◆ WHAT IS REQUIRED: From the first line of the data below, repeat each line exactly until you reach the line with "away', 'scrub', kind='stuff')"; include that line too.

++++ SOURCE MATERIAL ++++

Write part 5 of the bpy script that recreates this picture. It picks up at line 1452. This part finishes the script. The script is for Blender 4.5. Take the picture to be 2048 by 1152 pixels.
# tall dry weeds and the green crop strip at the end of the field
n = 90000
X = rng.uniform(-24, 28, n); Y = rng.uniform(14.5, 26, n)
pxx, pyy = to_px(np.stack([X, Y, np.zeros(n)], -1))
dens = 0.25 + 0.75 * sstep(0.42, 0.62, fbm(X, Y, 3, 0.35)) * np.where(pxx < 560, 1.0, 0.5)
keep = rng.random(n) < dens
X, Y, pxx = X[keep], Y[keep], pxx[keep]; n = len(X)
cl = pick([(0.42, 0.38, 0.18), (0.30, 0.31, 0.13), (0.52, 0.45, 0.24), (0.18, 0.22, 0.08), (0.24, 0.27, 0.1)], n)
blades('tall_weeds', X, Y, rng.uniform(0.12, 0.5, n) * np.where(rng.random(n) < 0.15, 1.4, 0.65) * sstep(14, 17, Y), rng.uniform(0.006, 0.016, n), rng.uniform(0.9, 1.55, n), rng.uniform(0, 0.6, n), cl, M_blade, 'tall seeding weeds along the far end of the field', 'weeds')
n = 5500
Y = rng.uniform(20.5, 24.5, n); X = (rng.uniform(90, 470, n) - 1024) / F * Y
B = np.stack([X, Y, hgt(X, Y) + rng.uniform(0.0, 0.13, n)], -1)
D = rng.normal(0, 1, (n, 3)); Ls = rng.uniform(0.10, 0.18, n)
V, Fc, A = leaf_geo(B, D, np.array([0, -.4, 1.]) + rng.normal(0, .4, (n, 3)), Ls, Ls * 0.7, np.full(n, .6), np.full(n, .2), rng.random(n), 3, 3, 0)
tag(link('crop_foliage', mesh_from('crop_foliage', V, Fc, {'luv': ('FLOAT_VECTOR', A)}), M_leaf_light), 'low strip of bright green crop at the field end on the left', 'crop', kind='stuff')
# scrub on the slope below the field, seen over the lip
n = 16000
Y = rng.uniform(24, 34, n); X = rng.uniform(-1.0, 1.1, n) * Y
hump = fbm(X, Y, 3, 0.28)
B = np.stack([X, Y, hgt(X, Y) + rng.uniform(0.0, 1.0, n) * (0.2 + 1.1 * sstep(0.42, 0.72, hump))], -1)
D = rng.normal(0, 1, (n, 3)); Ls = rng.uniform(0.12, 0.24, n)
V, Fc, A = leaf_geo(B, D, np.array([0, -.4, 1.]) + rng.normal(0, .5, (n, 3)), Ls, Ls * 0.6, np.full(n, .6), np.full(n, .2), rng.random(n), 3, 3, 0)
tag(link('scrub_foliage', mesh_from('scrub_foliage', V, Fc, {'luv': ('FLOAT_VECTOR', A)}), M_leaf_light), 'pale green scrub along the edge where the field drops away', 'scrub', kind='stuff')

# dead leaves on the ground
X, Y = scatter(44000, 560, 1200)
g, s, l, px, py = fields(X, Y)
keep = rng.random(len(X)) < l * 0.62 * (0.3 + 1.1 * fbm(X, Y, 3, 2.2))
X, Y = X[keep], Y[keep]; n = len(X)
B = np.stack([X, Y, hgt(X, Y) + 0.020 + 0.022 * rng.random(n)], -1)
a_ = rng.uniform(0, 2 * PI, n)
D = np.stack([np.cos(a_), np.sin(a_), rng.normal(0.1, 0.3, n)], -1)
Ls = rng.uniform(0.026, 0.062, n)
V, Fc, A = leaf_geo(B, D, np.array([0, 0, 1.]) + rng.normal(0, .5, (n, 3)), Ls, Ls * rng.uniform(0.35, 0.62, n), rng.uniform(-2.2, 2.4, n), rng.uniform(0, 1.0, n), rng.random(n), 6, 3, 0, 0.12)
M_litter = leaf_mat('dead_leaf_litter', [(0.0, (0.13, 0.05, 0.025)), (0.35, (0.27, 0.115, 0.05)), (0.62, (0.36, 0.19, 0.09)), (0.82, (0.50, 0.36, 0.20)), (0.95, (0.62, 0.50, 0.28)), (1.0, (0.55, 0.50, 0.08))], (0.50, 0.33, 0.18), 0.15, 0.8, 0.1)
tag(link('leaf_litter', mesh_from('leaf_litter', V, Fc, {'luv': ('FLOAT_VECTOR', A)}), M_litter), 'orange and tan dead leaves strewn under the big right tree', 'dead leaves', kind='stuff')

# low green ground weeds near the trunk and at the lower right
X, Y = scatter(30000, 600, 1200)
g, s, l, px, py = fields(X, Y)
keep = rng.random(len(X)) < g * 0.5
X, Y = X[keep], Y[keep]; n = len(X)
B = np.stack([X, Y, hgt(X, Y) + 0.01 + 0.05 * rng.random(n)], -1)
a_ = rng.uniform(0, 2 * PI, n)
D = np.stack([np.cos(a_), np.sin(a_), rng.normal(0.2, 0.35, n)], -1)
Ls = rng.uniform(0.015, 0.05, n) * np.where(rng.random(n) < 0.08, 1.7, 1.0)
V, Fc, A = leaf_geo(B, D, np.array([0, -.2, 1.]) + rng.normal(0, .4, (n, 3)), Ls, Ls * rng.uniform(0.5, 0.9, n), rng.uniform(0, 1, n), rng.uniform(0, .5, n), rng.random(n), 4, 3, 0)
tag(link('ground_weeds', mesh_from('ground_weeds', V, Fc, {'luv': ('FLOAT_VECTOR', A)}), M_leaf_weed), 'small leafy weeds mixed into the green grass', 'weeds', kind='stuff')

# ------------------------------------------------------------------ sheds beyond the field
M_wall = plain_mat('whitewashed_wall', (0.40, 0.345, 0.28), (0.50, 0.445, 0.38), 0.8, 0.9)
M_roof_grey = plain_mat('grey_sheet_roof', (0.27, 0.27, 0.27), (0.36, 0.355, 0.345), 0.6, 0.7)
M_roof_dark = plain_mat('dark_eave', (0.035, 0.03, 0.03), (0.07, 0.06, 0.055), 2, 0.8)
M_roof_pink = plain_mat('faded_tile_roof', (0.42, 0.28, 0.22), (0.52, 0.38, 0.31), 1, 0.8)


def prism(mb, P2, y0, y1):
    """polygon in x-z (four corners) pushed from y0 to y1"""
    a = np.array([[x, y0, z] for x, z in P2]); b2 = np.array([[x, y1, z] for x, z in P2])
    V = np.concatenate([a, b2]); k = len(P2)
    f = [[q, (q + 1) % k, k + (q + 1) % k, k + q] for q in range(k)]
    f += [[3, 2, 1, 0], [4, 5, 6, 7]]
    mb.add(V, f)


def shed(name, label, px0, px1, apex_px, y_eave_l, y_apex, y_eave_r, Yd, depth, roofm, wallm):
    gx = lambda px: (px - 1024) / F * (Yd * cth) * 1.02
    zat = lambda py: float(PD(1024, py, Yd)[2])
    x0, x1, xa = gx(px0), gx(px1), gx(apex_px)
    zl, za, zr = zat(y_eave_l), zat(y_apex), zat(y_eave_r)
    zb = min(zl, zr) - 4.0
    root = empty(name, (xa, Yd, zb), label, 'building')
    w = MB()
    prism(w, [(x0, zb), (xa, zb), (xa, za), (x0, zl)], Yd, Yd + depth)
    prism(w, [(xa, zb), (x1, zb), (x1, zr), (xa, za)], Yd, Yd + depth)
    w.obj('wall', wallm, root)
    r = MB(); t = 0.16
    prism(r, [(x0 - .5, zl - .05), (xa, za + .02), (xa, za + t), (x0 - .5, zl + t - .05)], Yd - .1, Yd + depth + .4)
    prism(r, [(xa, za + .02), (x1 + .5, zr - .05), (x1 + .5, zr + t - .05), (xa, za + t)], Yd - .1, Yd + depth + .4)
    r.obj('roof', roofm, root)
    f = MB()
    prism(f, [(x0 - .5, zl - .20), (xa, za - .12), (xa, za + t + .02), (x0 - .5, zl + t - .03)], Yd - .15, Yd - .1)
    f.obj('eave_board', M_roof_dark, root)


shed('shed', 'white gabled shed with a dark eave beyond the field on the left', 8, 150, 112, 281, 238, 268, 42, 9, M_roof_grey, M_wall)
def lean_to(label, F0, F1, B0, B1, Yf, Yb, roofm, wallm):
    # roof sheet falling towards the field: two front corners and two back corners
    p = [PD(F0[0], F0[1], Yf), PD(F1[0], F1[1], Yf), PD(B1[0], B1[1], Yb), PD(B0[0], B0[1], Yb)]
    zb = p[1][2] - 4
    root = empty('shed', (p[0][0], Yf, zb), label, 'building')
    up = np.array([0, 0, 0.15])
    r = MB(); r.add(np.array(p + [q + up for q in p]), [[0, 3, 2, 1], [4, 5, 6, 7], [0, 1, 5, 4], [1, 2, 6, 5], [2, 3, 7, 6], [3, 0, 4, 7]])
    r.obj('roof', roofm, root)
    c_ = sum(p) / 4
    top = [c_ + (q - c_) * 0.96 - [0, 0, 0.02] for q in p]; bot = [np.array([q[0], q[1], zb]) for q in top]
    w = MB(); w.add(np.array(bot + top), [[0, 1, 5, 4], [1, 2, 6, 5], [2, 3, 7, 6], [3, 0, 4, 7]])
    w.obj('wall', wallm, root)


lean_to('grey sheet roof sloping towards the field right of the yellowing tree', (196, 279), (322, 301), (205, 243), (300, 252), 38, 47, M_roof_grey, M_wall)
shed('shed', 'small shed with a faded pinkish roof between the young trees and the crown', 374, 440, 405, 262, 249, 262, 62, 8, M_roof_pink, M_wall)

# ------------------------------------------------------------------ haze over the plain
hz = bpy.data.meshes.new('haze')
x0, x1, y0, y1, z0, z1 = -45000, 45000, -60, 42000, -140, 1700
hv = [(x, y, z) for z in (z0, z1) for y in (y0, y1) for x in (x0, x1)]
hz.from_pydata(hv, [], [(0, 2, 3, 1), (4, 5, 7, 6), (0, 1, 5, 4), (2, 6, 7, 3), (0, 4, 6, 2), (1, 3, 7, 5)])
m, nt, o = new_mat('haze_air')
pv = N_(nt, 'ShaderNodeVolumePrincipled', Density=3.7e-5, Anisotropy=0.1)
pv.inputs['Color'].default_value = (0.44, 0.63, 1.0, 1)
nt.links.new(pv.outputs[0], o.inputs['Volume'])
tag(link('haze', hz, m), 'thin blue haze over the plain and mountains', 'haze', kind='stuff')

++++

◆ SOLUTION TO THE EXERCISE:
Write part 5 of the bpy script that recreates this picture. It picks up at line 1452. This part finishes the script. The script is for Blender 4.5. Take the picture to be 2048 by 1152 pixels.
# tall dry weeds and the green crop strip at the end of the field
n = 90000
X = rng.uniform(-24, 28, n); Y = rng.uniform(14.5, 26, n)
pxx, pyy = to_px(np.stack([X, Y, np.zeros(n)], -1))
dens = 0.25 + 0.75 * sstep(0.42, 0.62, fbm(X, Y, 3, 0.35)) * np.where(pxx < 560, 1.0, 0.5)
keep = rng.random(n) < dens
X, Y, pxx = X[keep], Y[keep], pxx[keep]; n = len(X)
cl = pick([(0.42, 0.38, 0.18), (0.30, 0.31, 0.13), (0.52, 0.45, 0.24), (0.18, 0.22, 0.08), (0.24, 0.27, 0.1)], n)
blades('tall_weeds', X, Y, rng.uniform(0.12, 0.5, n) * np.where(rng.random(n) < 0.15, 1.4, 0.65) * sstep(14, 17, Y), rng.uniform(0.006, 0.016, n), rng.uniform(0.9, 1.55, n), rng.uniform(0, 0.6, n), cl, M_blade, 'tall seeding weeds along the far end of the field', 'weeds')
n = 5500
Y = rng.uniform(20.5, 24.5, n); X = (rng.uniform(90, 470, n) - 1024) / F * Y
B = np.stack([X, Y, hgt(X, Y) + rng.uniform(0.0, 0.13, n)], -1)
D = rng.normal(0, 1, (n, 3)); Ls = rng.uniform(0.10, 0.18, n)
V, Fc, A = leaf_geo(B, D, np.array([0, -.4, 1.]) + rng.normal(0, .4, (n, 3)), Ls, Ls * 0.7, np.full(n, .6), np.full(n, .2), rng.random(n), 3, 3, 0)
tag(link('crop_foliage', mesh_from('crop_foliage', V, Fc, {'luv': ('FLOAT_VECTOR', A)}), M_leaf_light), 'low strip of bright green crop at the field end on the left', 'crop', kind='stuff')
# scrub on the slope below the field, seen over the lip
n = 16000
Y = rng.uniform(24, 34, n); X = rng.uniform(-1.0, 1.1, n) * Y
hump = fbm(X, Y, 3, 0.28)
B = np.stack([X, Y, hgt(X, Y) + rng.uniform(0.0, 1.0, n) * (0.2 + 1.1 * sstep(0.42, 0.72, hump))], -1)
D = rng.normal(0, 1, (n, 3)); Ls = rng.uniform(0.12, 0.24, n)
V, Fc, A = leaf_geo(B, D, np.array([0, -.4, 1.]) + rng.normal(0, .5, (n, 3)), Ls, Ls * 0.6, np.full(n, .6), np.full(n, .2), rng.random(n), 3, 3, 0)
tag(link('scrub_foliage', mesh_from('scrub_foliage', V, Fc, {'luv': ('FLOAT_VECTOR', A)}), M_leaf_light), 'pale green scrub along the edge where the field drops away', 'scrub', kind='stuff')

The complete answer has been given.